It’s just another of life’s humdrum habits. There you stand with your head gazing down at a mobile phone and your fingers furiously tapping at the screen like Little Richard thrashing away at the piano as you batter out a text message riddled with spelling errors, odd emoticons and the reckless use of the acronym ‘Lol’.

When Duncan Stewart pinged a high-tech bulletin over the Atlantic to his old pal, Russell Knox, the response that came beeping back to him highlighted just how different their golfing lives were.

“I texted Russell the other month when I was playing at Winterfield in the East of Scotland Alliance,” recalled Stewart, who went to the same Jacksonville University as his fellow highlander Knox. “I was just asking him what he was up to and he came back and said he was having a practice round at Augusta as a build up to the Masters. The following weekend he was going to the Superbowl. He’s kind of living the dream as they say. Russell caddied for me at the Amateur Championship a few years ago. Did I think then he’d be where he is now? Probably not but the first time I practised with him over there a few year later the difference in his game was remarkable.”

Knox has shot off into a different golfing stratosphere these days and his win in last season’s WGC HSBC Champions was worth around $1.4 million. Back on planet earth, meanwhile, Stewart has to make do with more modest sums as he attempts to clamber up the professional ladder. Help is at hand, of course. Yesterday, he was one of seven players confirmed as this year’s members of Team Scottish Hydro, the support package offering financial aid to a number of Scottish Challenge Tour players and Ladies European Tour campaigners. It was perhaps fitting that the launch took place at those oversized steel steeds, the Kelpies. What do they say about gift horses?

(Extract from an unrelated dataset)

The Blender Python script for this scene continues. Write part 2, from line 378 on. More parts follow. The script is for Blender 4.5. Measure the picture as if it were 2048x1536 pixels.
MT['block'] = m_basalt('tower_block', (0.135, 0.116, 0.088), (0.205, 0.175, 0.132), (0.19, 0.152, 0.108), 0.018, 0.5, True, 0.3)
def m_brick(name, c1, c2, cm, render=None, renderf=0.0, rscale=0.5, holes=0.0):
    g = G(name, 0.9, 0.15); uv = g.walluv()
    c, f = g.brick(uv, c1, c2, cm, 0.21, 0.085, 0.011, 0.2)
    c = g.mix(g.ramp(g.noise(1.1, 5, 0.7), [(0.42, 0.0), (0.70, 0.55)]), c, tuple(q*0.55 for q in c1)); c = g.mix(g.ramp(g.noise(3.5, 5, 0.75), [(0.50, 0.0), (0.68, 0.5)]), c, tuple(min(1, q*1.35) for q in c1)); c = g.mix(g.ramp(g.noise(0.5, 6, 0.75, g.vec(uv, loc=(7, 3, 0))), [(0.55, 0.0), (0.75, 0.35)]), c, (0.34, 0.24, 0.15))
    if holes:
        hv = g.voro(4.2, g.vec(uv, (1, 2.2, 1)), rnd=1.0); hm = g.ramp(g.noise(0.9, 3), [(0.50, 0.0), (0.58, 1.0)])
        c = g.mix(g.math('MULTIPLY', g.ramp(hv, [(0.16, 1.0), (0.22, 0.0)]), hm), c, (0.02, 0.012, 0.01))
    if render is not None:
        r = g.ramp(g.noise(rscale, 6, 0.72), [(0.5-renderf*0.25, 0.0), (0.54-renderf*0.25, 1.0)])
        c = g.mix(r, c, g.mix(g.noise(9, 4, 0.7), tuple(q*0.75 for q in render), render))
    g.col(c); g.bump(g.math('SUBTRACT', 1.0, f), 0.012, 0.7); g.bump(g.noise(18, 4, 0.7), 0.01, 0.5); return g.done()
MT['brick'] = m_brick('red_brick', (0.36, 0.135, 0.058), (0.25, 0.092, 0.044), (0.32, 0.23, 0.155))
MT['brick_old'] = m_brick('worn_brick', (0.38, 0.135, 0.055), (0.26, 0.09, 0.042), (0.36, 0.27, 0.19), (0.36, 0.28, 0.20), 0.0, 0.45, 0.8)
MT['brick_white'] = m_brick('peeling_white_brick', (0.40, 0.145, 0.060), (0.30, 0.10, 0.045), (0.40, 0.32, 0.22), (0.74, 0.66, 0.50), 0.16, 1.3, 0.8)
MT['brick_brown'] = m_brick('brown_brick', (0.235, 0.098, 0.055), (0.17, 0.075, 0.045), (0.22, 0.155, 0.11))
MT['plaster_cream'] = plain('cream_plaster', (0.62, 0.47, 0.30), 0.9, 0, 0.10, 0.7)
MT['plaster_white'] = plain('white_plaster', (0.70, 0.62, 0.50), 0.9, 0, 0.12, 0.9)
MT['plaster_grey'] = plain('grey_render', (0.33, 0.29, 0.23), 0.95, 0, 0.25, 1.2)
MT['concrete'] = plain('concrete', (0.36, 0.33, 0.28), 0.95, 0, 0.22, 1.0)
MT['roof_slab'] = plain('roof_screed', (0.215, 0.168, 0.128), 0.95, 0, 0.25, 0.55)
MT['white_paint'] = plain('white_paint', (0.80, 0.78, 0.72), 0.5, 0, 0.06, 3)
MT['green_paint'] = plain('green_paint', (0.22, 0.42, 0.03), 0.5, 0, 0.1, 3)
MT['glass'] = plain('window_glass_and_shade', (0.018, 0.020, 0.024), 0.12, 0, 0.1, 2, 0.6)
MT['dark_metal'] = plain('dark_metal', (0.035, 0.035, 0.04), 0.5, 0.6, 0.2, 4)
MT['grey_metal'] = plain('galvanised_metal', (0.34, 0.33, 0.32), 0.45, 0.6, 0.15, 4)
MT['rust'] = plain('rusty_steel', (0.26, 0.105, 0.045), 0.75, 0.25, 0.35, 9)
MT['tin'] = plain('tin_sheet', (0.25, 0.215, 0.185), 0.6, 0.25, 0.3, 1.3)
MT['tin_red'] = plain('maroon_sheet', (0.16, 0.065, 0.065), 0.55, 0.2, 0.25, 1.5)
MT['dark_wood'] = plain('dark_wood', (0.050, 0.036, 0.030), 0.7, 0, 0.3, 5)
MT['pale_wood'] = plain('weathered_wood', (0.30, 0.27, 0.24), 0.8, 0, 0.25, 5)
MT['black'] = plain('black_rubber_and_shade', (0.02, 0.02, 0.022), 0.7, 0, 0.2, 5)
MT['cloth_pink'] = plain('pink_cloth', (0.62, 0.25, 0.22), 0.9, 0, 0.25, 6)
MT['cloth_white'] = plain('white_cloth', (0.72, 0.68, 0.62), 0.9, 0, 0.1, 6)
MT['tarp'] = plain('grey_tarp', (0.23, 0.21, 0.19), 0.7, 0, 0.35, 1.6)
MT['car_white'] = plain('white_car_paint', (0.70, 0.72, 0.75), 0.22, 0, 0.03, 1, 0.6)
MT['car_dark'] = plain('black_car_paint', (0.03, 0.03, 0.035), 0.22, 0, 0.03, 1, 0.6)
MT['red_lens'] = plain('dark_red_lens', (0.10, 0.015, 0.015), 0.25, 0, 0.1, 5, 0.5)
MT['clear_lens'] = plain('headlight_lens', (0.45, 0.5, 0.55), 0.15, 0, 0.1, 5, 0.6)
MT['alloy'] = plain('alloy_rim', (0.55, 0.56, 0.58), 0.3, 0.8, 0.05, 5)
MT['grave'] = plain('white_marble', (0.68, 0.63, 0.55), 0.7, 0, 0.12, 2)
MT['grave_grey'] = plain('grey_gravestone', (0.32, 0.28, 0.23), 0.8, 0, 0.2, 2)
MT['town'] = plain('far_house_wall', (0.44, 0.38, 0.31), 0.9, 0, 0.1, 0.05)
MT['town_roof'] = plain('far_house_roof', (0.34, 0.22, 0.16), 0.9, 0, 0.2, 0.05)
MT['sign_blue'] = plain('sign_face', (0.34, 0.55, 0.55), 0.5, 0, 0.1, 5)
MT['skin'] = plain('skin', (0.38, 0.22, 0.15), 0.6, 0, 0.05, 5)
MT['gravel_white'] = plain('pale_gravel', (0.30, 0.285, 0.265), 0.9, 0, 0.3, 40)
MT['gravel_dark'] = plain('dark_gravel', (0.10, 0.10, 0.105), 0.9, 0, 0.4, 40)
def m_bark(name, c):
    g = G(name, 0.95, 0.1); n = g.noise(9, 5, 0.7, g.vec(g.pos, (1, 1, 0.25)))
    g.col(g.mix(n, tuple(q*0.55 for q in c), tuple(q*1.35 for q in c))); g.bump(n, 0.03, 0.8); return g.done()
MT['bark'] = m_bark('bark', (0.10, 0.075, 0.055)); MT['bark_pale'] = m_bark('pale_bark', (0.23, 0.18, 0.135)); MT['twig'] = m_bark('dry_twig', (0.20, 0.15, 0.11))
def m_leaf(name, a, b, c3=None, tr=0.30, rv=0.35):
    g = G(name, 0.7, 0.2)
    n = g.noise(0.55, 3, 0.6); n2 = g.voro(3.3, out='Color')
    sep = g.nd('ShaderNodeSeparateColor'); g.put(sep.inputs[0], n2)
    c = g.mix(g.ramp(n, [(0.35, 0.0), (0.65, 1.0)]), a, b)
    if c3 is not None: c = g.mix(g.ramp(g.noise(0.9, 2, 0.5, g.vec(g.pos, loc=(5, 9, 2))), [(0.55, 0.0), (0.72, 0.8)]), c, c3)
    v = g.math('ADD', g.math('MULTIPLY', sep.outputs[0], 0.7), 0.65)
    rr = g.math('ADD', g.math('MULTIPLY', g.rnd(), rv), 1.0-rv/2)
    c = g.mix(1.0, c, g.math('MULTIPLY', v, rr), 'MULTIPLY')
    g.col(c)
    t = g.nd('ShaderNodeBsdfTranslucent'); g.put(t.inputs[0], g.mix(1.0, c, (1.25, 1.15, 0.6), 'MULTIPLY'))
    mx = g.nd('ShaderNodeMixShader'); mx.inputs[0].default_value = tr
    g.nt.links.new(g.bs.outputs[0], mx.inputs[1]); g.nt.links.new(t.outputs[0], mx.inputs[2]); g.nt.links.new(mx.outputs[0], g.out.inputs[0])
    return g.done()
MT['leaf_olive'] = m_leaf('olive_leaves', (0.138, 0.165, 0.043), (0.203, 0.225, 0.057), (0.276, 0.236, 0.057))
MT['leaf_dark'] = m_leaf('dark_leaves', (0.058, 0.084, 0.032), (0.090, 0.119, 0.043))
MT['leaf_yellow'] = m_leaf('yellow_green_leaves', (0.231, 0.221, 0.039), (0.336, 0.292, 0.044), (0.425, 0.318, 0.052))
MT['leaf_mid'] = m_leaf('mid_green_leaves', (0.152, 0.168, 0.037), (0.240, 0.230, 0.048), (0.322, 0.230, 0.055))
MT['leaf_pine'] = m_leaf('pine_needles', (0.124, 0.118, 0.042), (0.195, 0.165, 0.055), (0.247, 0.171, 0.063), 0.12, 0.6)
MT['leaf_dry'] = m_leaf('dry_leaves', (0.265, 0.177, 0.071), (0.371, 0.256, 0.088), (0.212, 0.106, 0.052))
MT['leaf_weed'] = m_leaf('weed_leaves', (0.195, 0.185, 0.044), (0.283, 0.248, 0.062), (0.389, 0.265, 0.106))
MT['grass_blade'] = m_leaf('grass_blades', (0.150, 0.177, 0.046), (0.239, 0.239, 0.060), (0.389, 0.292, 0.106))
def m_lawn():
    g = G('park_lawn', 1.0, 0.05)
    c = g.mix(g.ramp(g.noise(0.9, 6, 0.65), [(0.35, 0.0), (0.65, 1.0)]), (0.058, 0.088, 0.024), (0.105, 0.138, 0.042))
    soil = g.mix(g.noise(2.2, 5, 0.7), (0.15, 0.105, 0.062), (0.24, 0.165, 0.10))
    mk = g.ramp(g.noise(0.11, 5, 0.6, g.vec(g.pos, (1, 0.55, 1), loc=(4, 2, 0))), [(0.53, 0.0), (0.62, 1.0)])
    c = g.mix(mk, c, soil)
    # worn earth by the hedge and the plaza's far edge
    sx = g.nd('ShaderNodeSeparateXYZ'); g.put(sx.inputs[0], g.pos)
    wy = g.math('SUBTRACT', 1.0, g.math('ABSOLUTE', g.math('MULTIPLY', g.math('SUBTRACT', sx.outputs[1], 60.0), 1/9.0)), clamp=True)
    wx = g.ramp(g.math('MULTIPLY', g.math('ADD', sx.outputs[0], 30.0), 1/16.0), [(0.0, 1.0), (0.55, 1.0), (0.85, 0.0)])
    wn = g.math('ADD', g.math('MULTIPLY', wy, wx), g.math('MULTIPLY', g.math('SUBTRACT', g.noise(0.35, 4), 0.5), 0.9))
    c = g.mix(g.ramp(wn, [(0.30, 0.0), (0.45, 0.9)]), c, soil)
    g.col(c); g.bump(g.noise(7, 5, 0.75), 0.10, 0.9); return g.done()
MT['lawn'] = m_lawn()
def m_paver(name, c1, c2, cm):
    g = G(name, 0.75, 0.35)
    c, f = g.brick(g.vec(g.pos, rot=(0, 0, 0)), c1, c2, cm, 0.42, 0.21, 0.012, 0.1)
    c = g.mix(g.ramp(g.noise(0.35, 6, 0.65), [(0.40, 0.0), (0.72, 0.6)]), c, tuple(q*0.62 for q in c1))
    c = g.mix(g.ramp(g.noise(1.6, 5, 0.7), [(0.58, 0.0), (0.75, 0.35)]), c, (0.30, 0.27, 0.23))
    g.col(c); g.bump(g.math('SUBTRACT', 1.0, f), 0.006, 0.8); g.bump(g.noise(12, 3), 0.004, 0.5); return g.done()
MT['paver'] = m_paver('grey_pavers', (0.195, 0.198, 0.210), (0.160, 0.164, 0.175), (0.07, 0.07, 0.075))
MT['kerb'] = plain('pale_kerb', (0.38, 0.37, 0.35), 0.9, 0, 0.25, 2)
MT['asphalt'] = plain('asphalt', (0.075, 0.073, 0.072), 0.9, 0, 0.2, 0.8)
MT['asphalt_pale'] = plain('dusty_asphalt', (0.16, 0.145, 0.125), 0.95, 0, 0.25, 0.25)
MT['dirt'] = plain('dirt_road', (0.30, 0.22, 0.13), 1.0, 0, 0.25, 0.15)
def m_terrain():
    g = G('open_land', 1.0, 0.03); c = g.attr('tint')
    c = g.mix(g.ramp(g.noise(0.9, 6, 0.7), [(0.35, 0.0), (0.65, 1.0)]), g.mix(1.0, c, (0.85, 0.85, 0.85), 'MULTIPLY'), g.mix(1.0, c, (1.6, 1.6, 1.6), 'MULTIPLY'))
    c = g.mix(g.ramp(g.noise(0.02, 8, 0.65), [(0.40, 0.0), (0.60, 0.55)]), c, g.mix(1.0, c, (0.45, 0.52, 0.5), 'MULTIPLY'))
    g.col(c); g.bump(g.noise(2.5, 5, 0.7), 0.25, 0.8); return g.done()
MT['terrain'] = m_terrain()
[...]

Stewart probably spoke for everybody at yesterday’s gathering when he said, “without support you’ll really struggle out there on the tour.”

Along with David Law, Paul Shields, Jack Doherty, George Murray, Sally Watson and Pamela Pretswell, the Team Scottish Hydro package takes a huge financial burden off the shoulders. Stewart, the 31-year-old from Grantown-on-Spey, is now in his third year of the programme although, after a largely disappointing season on the Challenge Tour in 2015, he did fear that he would “be kicked into touch.”

Relieved and grateful to be back on board, the assistance still hasn’t stopped him sourcing extra funding. A few seasons ago he started an innovative share scheme in which he basically, but not literally, sold off chunks of himself to investors, one of whom was the former Open champion, Paul Lawrie. It is £100 per share and there are 300 shares available. “Last year was the first time people had lost a bit of money on it,” admitted Stewart, who slipped down the order of merit following a profitable 2014 which saw him finish 20th on the money list and just outside the promotion places to the main European circuit. “But by and large people have stuck by me and that gives you a lift. The share scheme gave me the feeling that I was not just playing for myself, but I was out there playing for all the shareholders, too. As much as I wanted to succeed for myself I wanted to succeed for them and repay everyone for believing in my ability.”

Those at Team Scottish Hydro, meanwhile, are putting their faith and funds in a seven strong group which includes newcomers, Law and Shields. Law, the 24-year-old former Scottish boys and men’s amateur champion, picked up a morale-boosting victory on the MENA Tour in Spain last week ahead of his promotion push on the Challenge Tour while Shields, who was knocked back for funding from the Scottish Golf Support initiative earlier in the year, now has valuable backing as he begins his first season on the second-tier circuit.

Pretswell, the former Curtis Cup player, continues to find her feet on the Ladies European Tour and her goal for 2016 is already set. “To break into the top-10 of the order of merit,” she said.